Difficile d’en tirer un bilan à mon sens. Beaucoup de Mahorais sont déçus, ils attendaient des résultats plus spectaculaires. Il y a eu des centaines de cases détruites, des délinquants ont été arrêtés, et les expulsions des personnes dites « en situation irrégulière » (selon le droit français) ont continué – ni plus ni moins qu’avant : il faut se rendre compte que chaque année, ce sont près de 25 000 personnes qui sont renvoyées vers l’île d’Anjouan… Mais au final, « Wuambushu » n’a été qu’une intensification de ce qui se faisait déjà. Pour nombre de Mahorais, il faut aller plus loin encore. Mais aller plus loin, ça veut dire quoi ? Interdire les enfants d’aller à l’école, et les femmes d’accoucher à l’hôpital ? C’est ce que certains responsables politiques veulent. Jeter les gens à la mer ? Là aussi, certains en rêvent plus ou moins secrètement.

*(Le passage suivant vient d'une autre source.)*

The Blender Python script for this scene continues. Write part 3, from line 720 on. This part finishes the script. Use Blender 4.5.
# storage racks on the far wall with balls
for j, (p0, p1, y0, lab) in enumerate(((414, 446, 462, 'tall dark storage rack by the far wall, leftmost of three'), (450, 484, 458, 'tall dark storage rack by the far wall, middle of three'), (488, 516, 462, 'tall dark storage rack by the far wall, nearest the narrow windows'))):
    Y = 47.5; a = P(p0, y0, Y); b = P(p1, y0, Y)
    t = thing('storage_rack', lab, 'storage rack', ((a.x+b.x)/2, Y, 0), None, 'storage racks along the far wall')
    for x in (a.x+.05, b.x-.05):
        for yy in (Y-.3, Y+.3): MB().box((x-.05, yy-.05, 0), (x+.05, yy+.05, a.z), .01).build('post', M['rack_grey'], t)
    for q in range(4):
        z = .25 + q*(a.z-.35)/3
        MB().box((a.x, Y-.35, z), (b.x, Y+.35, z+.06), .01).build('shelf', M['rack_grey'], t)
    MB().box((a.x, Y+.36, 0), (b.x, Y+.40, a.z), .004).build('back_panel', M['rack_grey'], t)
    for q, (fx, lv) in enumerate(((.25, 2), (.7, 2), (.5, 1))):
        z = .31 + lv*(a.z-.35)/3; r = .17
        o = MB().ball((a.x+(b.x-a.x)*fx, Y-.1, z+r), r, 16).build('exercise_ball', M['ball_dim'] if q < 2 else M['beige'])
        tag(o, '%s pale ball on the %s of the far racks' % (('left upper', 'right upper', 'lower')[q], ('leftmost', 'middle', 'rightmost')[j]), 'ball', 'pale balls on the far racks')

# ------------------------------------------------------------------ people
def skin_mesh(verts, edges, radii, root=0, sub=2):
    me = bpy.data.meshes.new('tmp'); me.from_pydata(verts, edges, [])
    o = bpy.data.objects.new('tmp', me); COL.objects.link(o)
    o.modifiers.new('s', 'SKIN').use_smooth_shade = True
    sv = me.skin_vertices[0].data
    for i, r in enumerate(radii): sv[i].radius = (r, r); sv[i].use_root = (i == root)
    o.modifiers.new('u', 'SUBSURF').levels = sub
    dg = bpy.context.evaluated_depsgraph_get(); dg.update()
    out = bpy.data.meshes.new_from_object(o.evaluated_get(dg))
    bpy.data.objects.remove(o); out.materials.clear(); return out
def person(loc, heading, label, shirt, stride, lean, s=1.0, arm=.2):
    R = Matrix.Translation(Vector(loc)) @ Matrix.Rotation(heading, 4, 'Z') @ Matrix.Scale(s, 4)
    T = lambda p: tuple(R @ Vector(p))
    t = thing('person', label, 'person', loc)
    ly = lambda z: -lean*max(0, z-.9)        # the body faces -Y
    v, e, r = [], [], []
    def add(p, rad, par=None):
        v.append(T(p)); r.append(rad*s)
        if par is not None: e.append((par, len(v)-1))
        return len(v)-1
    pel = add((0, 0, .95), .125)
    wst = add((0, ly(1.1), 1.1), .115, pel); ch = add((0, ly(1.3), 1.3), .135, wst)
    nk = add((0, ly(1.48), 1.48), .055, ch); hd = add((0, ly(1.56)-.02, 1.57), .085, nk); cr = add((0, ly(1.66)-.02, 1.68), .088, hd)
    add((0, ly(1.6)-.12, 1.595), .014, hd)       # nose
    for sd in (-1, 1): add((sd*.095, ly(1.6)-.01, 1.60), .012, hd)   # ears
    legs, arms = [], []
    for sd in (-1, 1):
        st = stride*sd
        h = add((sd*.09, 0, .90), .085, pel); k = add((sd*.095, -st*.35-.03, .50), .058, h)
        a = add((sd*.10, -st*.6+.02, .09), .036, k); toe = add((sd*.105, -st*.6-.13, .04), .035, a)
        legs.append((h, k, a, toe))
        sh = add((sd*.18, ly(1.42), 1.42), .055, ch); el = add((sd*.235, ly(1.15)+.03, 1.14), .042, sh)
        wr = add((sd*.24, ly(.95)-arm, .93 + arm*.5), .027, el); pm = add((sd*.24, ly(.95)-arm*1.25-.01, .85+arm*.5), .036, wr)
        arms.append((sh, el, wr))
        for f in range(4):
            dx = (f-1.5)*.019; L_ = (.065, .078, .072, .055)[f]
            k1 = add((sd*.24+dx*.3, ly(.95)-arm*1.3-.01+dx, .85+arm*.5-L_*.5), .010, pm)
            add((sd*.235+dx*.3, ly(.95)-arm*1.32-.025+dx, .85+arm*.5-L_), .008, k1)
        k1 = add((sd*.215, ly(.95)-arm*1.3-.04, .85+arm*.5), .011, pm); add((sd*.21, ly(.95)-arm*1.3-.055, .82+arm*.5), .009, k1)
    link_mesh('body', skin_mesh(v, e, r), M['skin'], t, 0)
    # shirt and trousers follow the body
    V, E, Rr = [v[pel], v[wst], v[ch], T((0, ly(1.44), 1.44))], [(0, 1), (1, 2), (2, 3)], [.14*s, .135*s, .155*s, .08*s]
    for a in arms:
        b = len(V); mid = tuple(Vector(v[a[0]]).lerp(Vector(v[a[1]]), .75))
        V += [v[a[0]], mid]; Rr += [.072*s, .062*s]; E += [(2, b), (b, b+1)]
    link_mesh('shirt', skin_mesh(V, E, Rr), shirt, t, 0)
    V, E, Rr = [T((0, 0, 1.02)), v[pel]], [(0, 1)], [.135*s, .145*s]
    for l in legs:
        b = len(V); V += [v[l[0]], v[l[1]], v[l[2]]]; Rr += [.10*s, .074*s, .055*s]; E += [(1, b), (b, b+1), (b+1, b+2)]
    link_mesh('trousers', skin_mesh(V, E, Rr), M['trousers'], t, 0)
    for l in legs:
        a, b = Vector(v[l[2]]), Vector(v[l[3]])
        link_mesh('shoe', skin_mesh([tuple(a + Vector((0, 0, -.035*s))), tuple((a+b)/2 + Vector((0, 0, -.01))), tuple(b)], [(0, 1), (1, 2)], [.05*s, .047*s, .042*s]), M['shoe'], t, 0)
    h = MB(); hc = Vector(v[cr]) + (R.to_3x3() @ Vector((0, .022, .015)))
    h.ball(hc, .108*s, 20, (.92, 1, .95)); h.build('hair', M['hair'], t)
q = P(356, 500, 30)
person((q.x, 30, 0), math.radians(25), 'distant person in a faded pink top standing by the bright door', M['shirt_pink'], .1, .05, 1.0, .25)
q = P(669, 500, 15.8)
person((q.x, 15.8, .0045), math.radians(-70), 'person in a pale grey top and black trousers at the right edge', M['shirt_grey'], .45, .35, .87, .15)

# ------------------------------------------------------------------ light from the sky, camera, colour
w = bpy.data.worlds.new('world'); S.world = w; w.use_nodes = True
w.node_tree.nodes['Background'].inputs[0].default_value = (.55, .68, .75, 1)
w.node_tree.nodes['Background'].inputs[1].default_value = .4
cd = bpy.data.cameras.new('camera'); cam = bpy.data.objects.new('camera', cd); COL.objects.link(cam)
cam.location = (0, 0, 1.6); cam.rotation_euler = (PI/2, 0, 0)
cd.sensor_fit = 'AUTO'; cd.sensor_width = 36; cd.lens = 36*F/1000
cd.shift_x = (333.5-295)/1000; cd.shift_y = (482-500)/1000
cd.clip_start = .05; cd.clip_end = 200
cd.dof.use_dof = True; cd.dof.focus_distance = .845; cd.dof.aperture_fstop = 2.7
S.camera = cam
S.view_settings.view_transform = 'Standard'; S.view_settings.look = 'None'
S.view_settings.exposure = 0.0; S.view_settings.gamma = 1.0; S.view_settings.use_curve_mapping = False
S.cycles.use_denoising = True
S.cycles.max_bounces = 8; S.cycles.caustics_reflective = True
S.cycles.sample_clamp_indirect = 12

Des policiers d’une brigade de CRS participant à l’opération Wuambushu, à Mayotte, le 24 avril 2023. – BFMTV
De mon point de vue, tout cela revient à écoper la mer à la petite cuillère. Tant que l’on restera dans cette logique de séparer coûte que coûte Mayotte des autres îles de l’archipel, quitte à provoquer la mort de milliers de personnes en mer, à déchirer des familles et à écorcher les principes fondamentaux de la république française (comme le droit du sol), la situation ne pourra pas s’améliorer. Gérald Darmanin a même promis l’érection d’un « rideau de fer » dans la mer. C’est illusoire, en plus d’être inhumain. Ça n’empêchera pas les gens de venir.
La seule solution, à mon sens, est de renverser la manière de voir les choses, d’en finir avec l’idéologie mortifère de la séparation et de faire en sorte de renouer le dialogue entre Mayotte et les autres îles. Depuis des années, on présente la cohabitation dans l’archipel comme illusoire. Mais il s’agit d’une construction politique qu’il est tout à fait possible de dépasser, comme le démontrent les liens encore très forts entre les habitants des quatre îles.